In the Wikipedia article for conditional expectation, conditional probability is defined in terms of conditional expectation.
-
Given a sub sigma algebra of the one
on a probability space.Given a probability space $(\Omega,
\mathcal{F}, P)$, a conditional
probability $P(A \mid \mathcal{B})$
of a measurable subset $A \in
\mathcal{F}$ given a sub sigma
algebra $\mathcal{B}$ of
$\mathcal{F}$, is defined as the
conditional expectation $E(A \mid
\mathcal{B})$ of indicator function
$1_A$ of $A$ given $\mathcal{B}$,
i.e. $$ P(A \mid \mathcal{B}): = E(1_A
\mid \mathcal{B}), \forall A \in
\mathcal{F}.$$So actually the conditional
probability $P(\cdot \mid
\mathcal{B})$ is a mapping $: \Omega
\times \mathcal{F} \rightarrow
\mathbb{R}$.A conditional probability $P(\cdot
\mid \mathcal{B})$ is called regular if
$P(\cdot|\mathcal{B})(\omega),
\forall \omega \in \Omega$ is also a
probability measure.Question:
What are some
necessary and/or sufficient
conditions for a conditional
probability $P(\cdot \mid
\mathcal{B})$ to be regular? -
Given a random variable on a probability space.

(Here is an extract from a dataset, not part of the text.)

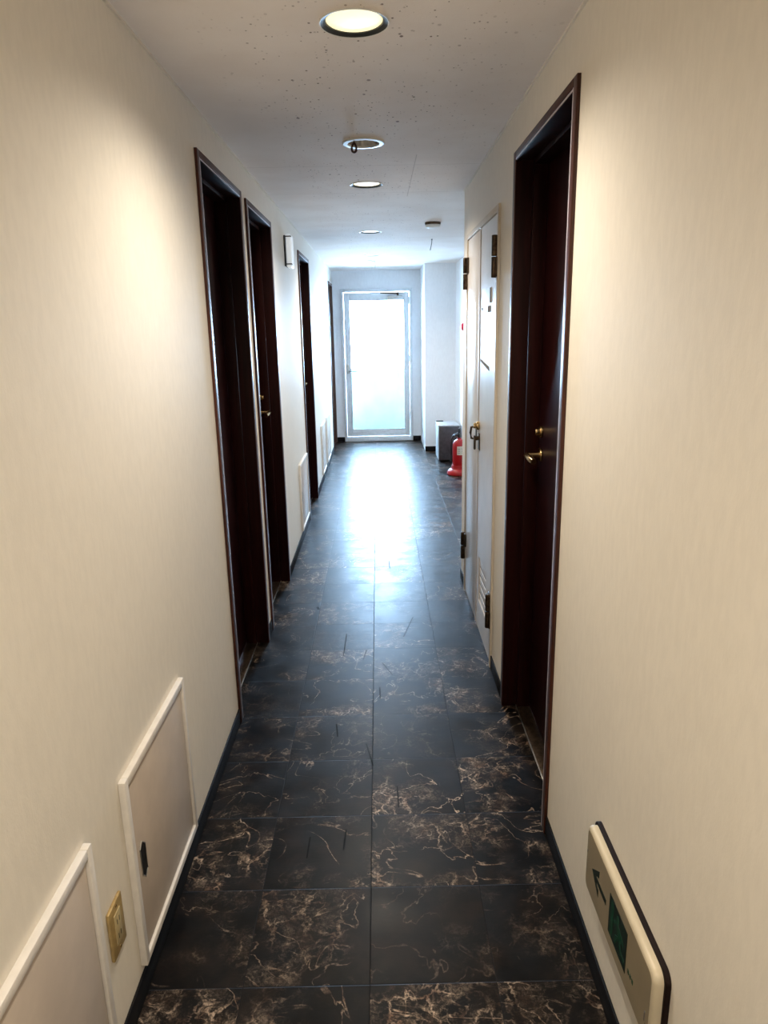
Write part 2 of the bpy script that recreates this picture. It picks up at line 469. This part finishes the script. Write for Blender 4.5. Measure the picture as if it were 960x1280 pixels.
# chalky caulk line where walls meet the ceiling
for nm, f, runs in (('trim_1', Lw, (1.0, 8.8)), ('trim_2', Rw, (1.0, YCOR))):
    b = MB(f); b.prism([(runs[0], ZC), (runs[1], ZC), (runs[1], ZC-.006), (runs[0], ZC-.006)], 0, .006)
    struct(b.build(nm, M['wall'], smooth=False), 'thin caulk line along the ceiling edge of the '+('left' if f is Lw else 'right')+' wall', 'trim')

# ------------------------------------------------------------------ dark doors
def dark_door(name, f, y0, y1, zt, handle, label, jamb='jamb'):
    """handle: 'far', 'near' (end of the leaf that carries the lever)"""
    org = f((.5*(y0+y1), 0, 0)); k = Kit(f, org)
    t = thing(name, org, label, 'door', structure=True)
    w, hd, pr, dp = .038, .030, .008, .15
    b = k()
    g = .0015
    b.box((y0+g, pr, 0), (y0+w, -dp, zt-g), .002); b.box((y1-w, pr, 0), (y1-g, -dp, zt-g), .002)
    b.box((y0+w, pr, zt-hd), (y1-w, -dp, zt-g), .002)
    # stop rebate behind the face
    s0, s1 = .05, .10
    b.box((y0+w, -s0, 0), (y0+w+.016, -s1, zt-hd), .0015); b.box((y1-w-.016, -s0, 0), (y1-w, -s1, zt-hd), .0015)
    b.box((y0+w+.016, -s0, zt-hd-.016), (y1-w-.016, -s1, zt-hd), .0015)
    k.part(b, 'door_frame', M[jamb], t)
    b = k(); c = .0015
    b.box((y0-.002, 0, 0), (y0+w-.010, pr+c, zt+.001), .001); b.box((y1-w+.004, 0, 0), (y1+.002, pr+c, zt+.001), .001); b.box((y0+w-.010, 0, zt-hd+.010), (y1-w+.004, pr+c, zt+.001), .001)
    k.part(b, 'casing', M['casing' if jamb == 'jamb' else jamb], t, 'reddish brown outer casing')
    b = k(); b.box((y0+w+.003, -s1-.001, .006), (y1-w-.003, -s1-.040, zt-hd-.003), .0015)
    leaf = k.part(b, 'door_leaf', M['door'], t)
    b = k(); b.box((y0+w-.010, pr+.0012, 0.0), (y0+w-.002, pr-.002, zt-hd+.010), .0006); b.box((y0+w-.002, pr+.0012, zt-hd+.003), (y1-w, pr-.002, zt-hd+.008), .0006)
    k.part(b, 'edge_glint', M['strip'], t, 'window reflection painted as a pale strip along the inner edge of the frame')  # stands for the window reflection on the casing edge, painted pale
    b = k(); b.box((y0+w, -s0, 0), (y1-w, -s0-.05, .005), .001)
    k.part(b, 'threshold', M['bronze'], t, 'low metal threshold')
    b = k(); b.box((y0+w, -s0+.004, 0), (y1-w, -s0, .006), .001)
    k.part(b, 'threshold_edge', M['steel'], t)
    d = -1 if handle == 'far' else 1
    hy = (y1-w-.062) if handle == 'far' else (y0+w+.062); L = -s1
    z = 1.055
    b = k(); b.cyl((hy, L-.001, z), (hy, L+.008, z), .025, bev=.002)
    rose = k.part(b, 'handle_rose', M['brass'], leaf)
    b = k(); b.cyl((hy, L+.006, z), (hy, L+.050, z), .0095)
    b.tube([(hy, L+.044, z), (hy, L+.054, z), (hy+d*.012, L+.056, z), (hy+d*.05, L+.055, z-.001), (hy+d*.088, L+.053, z-.004), (hy+d*.105, L+.050, z-.006)], [.009, .0105, .011, .0115, .012, .011], 14)
    k.part(b, 'lever_handle', M['brass'], leaf, 'brass lever handle')
    b = k(); b.cyl((hy, L-.001, z+.085), (hy, L+.010, z+.085), .022, bev=.002); b.cyl((hy, L+.008, z+.085), (hy, L+.026, z+.085), .014, .012, bev=.002)
    k.part(b, 'lock_cylinder', M['brass'], leaf, 'brass lock cylinder')
    return t
dark_door('door_1', Lw, *DOORS_L[0], 'near', 'nearest dark door in the left wall, no handle in view')
dark_door('door_2', Lw, *DOORS_L[1], 'far', 'dark red left door with brass lever, second along the left wall')
dark_door('door_3', Lw, *DOORS_L[2], 'far', 'dark red left door just beyond the white wall lamp')
dark_door('door_4', Lw, *DOORS_L[3], 'far', 'farthest left door, a sliver painted daylit brown beside the end wall', 'daylit_jamb')
dark_door('door_5', Rw, *DOORS_R[0], 'far', 'tall dark red door with brass lever in the right wall')

# ------------------------------------------------------------------ glazed end door
t = thing('door_6', (0, YEND, 0), 'white aluminium glazed door at the corridor end, bright daylight behind', 'door', structure=True)
org = (0, YEND, 0); yf = YEND-.012
b = MB(); fw = .036
b.box((EX0+.002, yf, 0), (EX0+fw, YEND+.10, EZ-.002), .003); b.box((EX1-fw, yf, 0), (EX1-.002, YEND+.10, EZ-.002), .003)
b.box((EX0+fw, yf, EZ-.04), (EX1-fw, YEND+.10, EZ-.002), .003)
b.box((EX0+fw, yf, 0), (EX1-fw, YEND+.10, .060), .003)
b.build('door_frame', M['alu'], t, org)
lx0, lx1, lz0, lz1 = EX0+fw+.004, EX1-fw-.004, .066, EZ-.046
gx0, gx1, gz0, gz1 = -.366, .358, .155, 1.857
yl = YEND+.014; b = MB()
b.box((lx0, yl, lz0), (gx0, yl+.035, lz1), .002); b.box((gx1, yl, lz0), (lx1, yl+.035, lz1), .002)
b.box((gx0, yl, gz1), (gx1, yl+.035, lz1), .002); b.box((gx0, yl, lz0), (gx1, yl+.035, gz0), .002)
leaf = b.build('door_leaf', M['alu'], t, org)
b = MB()
for (xa, xb, za, zb) in ((gx0, gx0+.008, gz0, gz1), (gx1-.008, gx1, gz0, gz1), (gx0, gx1, gz0, gz0+.008), (gx0, gx1, gz1-.008, gz1)):
    b.box((xa, yl-.003, za), (xb, yl+.012, zb), .001)
b.build('glazing_bead', M['alu'], leaf, org)
MB().box((gx0+.004, yl+.014, gz0+.004), (gx1-.004, yl+.020, gz1-.004)).build('glass_pane', M['glass'], leaf, org)
hx = -.402
b = MB(); b.box((hx-.016, yl-.006, .915), (hx+.016, yl, 1.035), .004)
b.cyl((hx, yl, .950), (hx, yl-.045, .950), .009); b.tube([(hx, yl-.045, .95), (hx+.02, yl-.050, .95), (hx+.07, yl-.05, .949), (hx+.115, yl-.046, .947)], [.010, .0095, .009, .008], 12)
b.build('lever_handle', M['steel'], leaf, org)
b = MB(); b.cyl((hx, yl, 1.012), (hx, yl-.018, 1.012), .016, bev=.003); b.build('lock_cylinder', M['steel'], leaf, org)
cz = 1.885
b = MB(); b.box((.145, yl-.045, cz-.022), (.335, yl, cz+.022), .005); b.box((.150, yl-.048, cz-.026), (.330, yl-.040, cz-.020), .001)
cl = b.build('door_closer', M['steel'], leaf, org)
b = MB(); b.cyl((.275, yl-.025, cz+.02), (.275, yl-.025, cz+.052), .013)
b.tube([(.275, yl-.026, cz+.047), (.16, yl-.09, cz+.050), (.045, yl-.14, cz+.052)], .0065, 8); b.tube([(.045, yl-.14, cz+.058), (.20, yl-.06, cz+.060), (.29, yl-.025, cz+.062)], .0065, 8)
b.box((.25, yl-.035, cz+.054), (.33, yl-.015, cz+.066), .002)
b.build('closer_arm', M['bronze'], cl, org)
for z in (.30, 1.05, 1.80):
    b = MB(); b.cyl((lx1+.002, yl-.010, z), (lx1+.002, yl-.010, z+.09), .007, seg=12); b.build('hinge', M['alu'], leaf, org)

# outside the glazed door
struct(MB().box((-2.2, YEND+.16, -.2), (2.4, 12.4, -.06)).build('balcony_floor', M['conc'], smooth=False), 'balcony floor outside the glazed door', 'balcony')
struct(MB().box((-2.2, 10.75, -.06), (2.4, 10.90, .915), .01).build('balcony_parapet', M['conc']), 'pale parapet seen through the lower glass', 'parapet')

struct(MB().box((-2.2, YEND+.16, 2.36), (2.4, 10.75, 2.50)).build('added_sky_blocker', M['conc'], smooth=False), 'added slab over the glazed door, keeps sky light off the parapet', 'balcony')  # unseen slab added to shade the parapet and cut the sky light

# ------------------------------------------------------------------ closet in the right wall
y0, y1, zt = CLOSET; ys = 3.472
org = Rw((.5*(y0+y1), 0, 0)); k = Kit(Rw, org)
t = thing('closet_door', org, 'pale two-leaf closet door with dark hinges beside the right-hand dark door', 'closet door')
b = k(); w = .028
b.box((y0+.0015, .010, 0), (y0+w, -.10, zt-.0015), .002); b.box((y1-w, .010, 0), (y1-.0015, -.10, zt-.0015), .002); b.box((y0+w, .010, zt-w), (y1-w, -.10, zt-.0015), .002)
k.part(b, 'closet_frame', M['cream'], t, 'cream frame')
b = k(); b.box((y0+w, -.035, 0), (y1-w, -.08, .006)); k.part(b, 'threshold', M['black'], t)
def leaf_part(a, c, holes=None):
    b = k(); zb, zz, o1, o0 = .012, zt-w-.004, .004, -.032
    if holes:
        ha, hc, hz0, hz1 = holes
        b.box((a, o1, zb), (ha, o0, zz)); b.box((hc, o1, zb), (c, o0, zz)); b.box((ha, o1, zb), (hc, o0, hz0)); b.box((ha, o1, hz1), (hc, o0, zz))
    else: b.box((a, o1, zb), (c, o0, zz), .002)
    return k.part(b, 'closet_leaf', M['closet'], t)
LV = (3.135, 3.375, .165, .395)
near = leaf_part(y0+w+.003, ys-.004, LV); far = leaf_part(ys+.004, y1-w-.003)
b = k(); b.box((ys-.022, .0075, .012), (ys+.006, .0042, zt-w-.004), .001); k.part(b, 'meeting_strip', M['closet'], near)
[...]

Suppose $(\Omega, \mathcal{F}, P)$
is a probability space and $(U,
\mathcal{\Sigma})$ is a measurable
space. There seem to be two ways of
defining the conditional expectation
$E(X\mid Y)$ of a r.v. $X: \Omega
\rightarrow \mathbb{R}$ given
another r.v. $Y: \Omega \rightarrow
U$, either as a
$\sigma(Y)$-measurable mapping $:
\Omega \rightarrow \mathbb{R}$, or
as a $\Sigma$-measurable mapping $:
U \rightarrow \mathbb{R}$, as in
my previous post.If one let $X$ to be the indicator
function $1_A$ for some $A \in
\mathcal{F}$, one can similarly
define $E(1_A \mid Y)$ to be
conditional probability of $A$ given
$Y$, denoted as $P(A\mid Y)$.
Therefore $P(\cdot \mid Y)$ is a
mapping $: \Omega \times \mathcal{F}
\rightarrow \mathbb{R}$ or a mapping
$: U \times \mathcal{F} \rightarrow
\mathbb{R}$.Questions:
(1). What are some necessary and/or
sufficient conditions for $P(\cdot
\mid Y)$ to be regular, i.e. to be a
mapping $: \Omega \rightarrow \{
\text{probability measures on
}(\Omega, \mathcal{F}) \}$ or a
mapping $: U \rightarrow \{
\text{probability measures on
}(\Omega, \mathcal{F}) \}$?(2). Under what kinds of conditions, will
$P(X \mid Y)$ defined as above be
equal to the ratio $\frac{P(X, Y)}{P(Y)}$, the
definition used in elementary
probability?
Thanks and regards! References (links or books) will also be appreciated!
Best Answer
Conditional probabilities do not give a unique function on the sample space. Since conditional expectations are only defined up to a measure zero set and one has to make an uncountable number of selections, the essential problem is whether one can "glue" them together in coherent way, so that you can actually calculate conditional probabilities by integrating the function. There are several notions of regular conditional probabilities and this paper by Faden gives necessary and sufficient conditions for some of them. For the particular version you mentioned, little is known about necessary conditions. The strongest results on the existence of regular conditional probabilities can be found in this paper by Pachl, but he only requires them to be measurable with respect to the completion of the measure. The machinery he uses is rather sophisticated, his method is based on using a lifting that he then shows (under some condition, compactness) to give a countably additive probability. The most extensive resource on conditional probabilities is probably the book Conditional Measures and Applications by M.M. Rao. The book is not recommended for its readability. Your question is addressed in chapter 3 in a comprehensive manner.